Solved – cv.glmnet lambda stability

glmnetlassor

Intro

I am running cv.glmnet from the glmnet package in R. I am running 10-fold cross validation 100 times on a dataset that has 25,000 observations and 150 variables. I am using the parallel = TRUE option, as that greatly speeds up results.

Problem Description

  • I notice that the minimum lambda value (lambda.min) and the lambda value within 1 standard error of the minimum (lambda.1se) are exactly the same in 99.9% of all 100 cross validation runs.
  • Each cross validation run leads to the calculation of exactly 25 lambdas – no more and no less (recall that the default is that the number of lambdas depends on whether the deviance changes sufficiently from one run to the next). I have left the default settings as they are, which allows for the calculation of 100 lambdas unless the deviance stops changing significantly.
  • The cross validation error varies minimally (average of 0.002).
  • If I run another few iterations of 100 10-fold cross validations on a different split into training and test populations, I get a slightly different minimum lambda and lambda within 1 standard error of the minimum from the other iterations. The above points hold, however, for the given iteration (i.e. same lambda, same exact number of lambdas calculated per cross validation run, minimal change in cross validation error).

Final Question

Why are all my cross validation results within a given iteration so similar (perhaps because all folds in the cross validation are always very similar)?

Best Answer

Folds should be different (if you don't fix seed) with every iteration.

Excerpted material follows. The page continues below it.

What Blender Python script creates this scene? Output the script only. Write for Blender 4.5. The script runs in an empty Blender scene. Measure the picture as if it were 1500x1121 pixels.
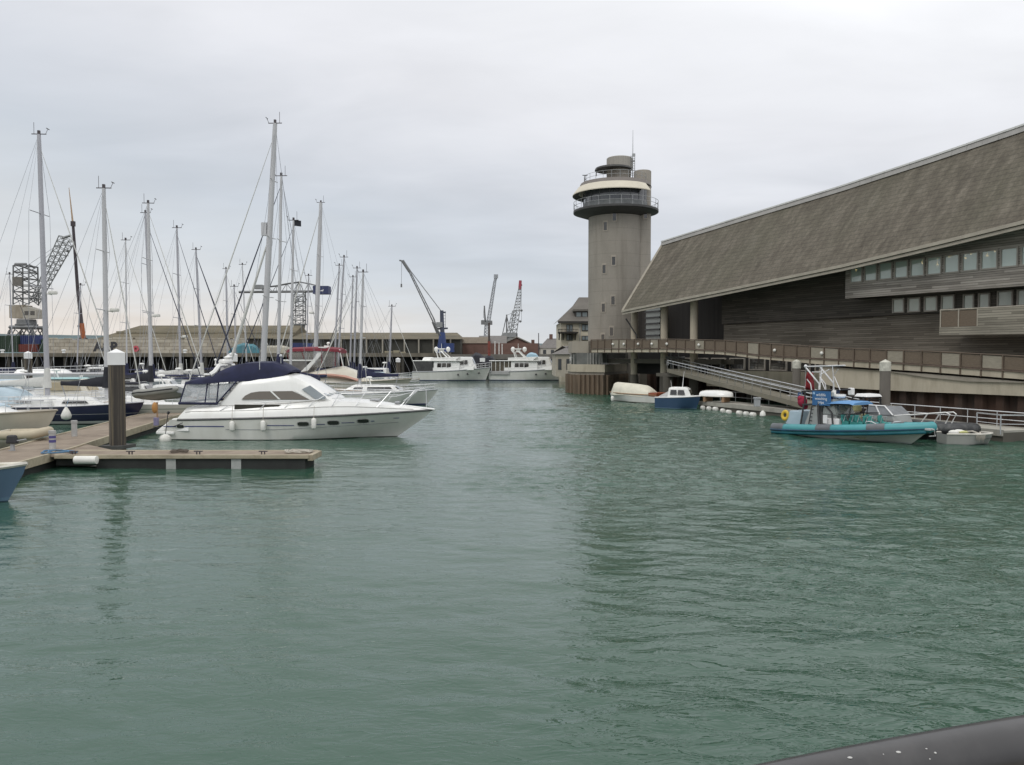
import bpy, bmesh, math, random
from mathutils import Vector, Matrix
R = math.radians
rnd = random.Random(7)
scene = bpy.context.scene
COL = scene.collection
# ------------------------------------------------------------------ camera, world, sun, exposure
FPX, EYE, PITCH = 1170.0, 4.2, math.atan((560.5 - 520.0) / 1170.0)
cam_d = bpy.data.cameras.new("camera"); cam = bpy.data.objects.new("camera", cam_d); COL.objects.link(cam)
cam.location = (0, 0, EYE); cam.rotation_euler = (R(90) - PITCH, 0, 0)
cam_d.sensor_width = 36.0; cam_d.lens = 36.0 * FPX / 1500.0; cam_d.clip_start = 0.05; cam_d.clip_end = 9000
scene.camera = cam
SUN_EL, SUN_AZ = R(48), R(215)          # sun high, behind the camera and a little to its left
sun_d = bpy.data.lights.new("sun", 'SUN'); sun_d.energy = .8; sun_d.angle = R(22); sun_d.color = (1.0, .965, .92)
sun = bpy.data.objects.new("sun", sun_d); COL.objects.link(sun)
sdir = Vector((math.sin(SUN_AZ) * math.cos(SUN_EL), math.cos(SUN_AZ) * math.cos(SUN_EL), math.sin(SUN_EL)))
sun.rotation_euler = (-sdir).to_track_quat('-Z', 'Y').to_euler(); sun.location = (-20, -30, 60)
scene.view_settings.view_transform = 'Standard'; scene.view_settings.look = 'None'
scene.view_settings.exposure = 0.0; scene.view_settings.gamma = 1.0
scene.cycles.max_bounces = 8; scene.cycles.transparent_max_bounces = 12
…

I think there is nothing suprising here since you have a lot of observations (assuming your data is not sparse) and relatively few variables. In this setting it is quite natural if you do 10-fold cross-validation that estimated relationships between your variables on 90% of your dataset will match the ones on full dataset quite closely and be similar to each other.

Low cross-validation error is not a problem. However when you fit the model you should check that you get similar error by making predictions on a test set (again assuming that data was split into test and train randomly).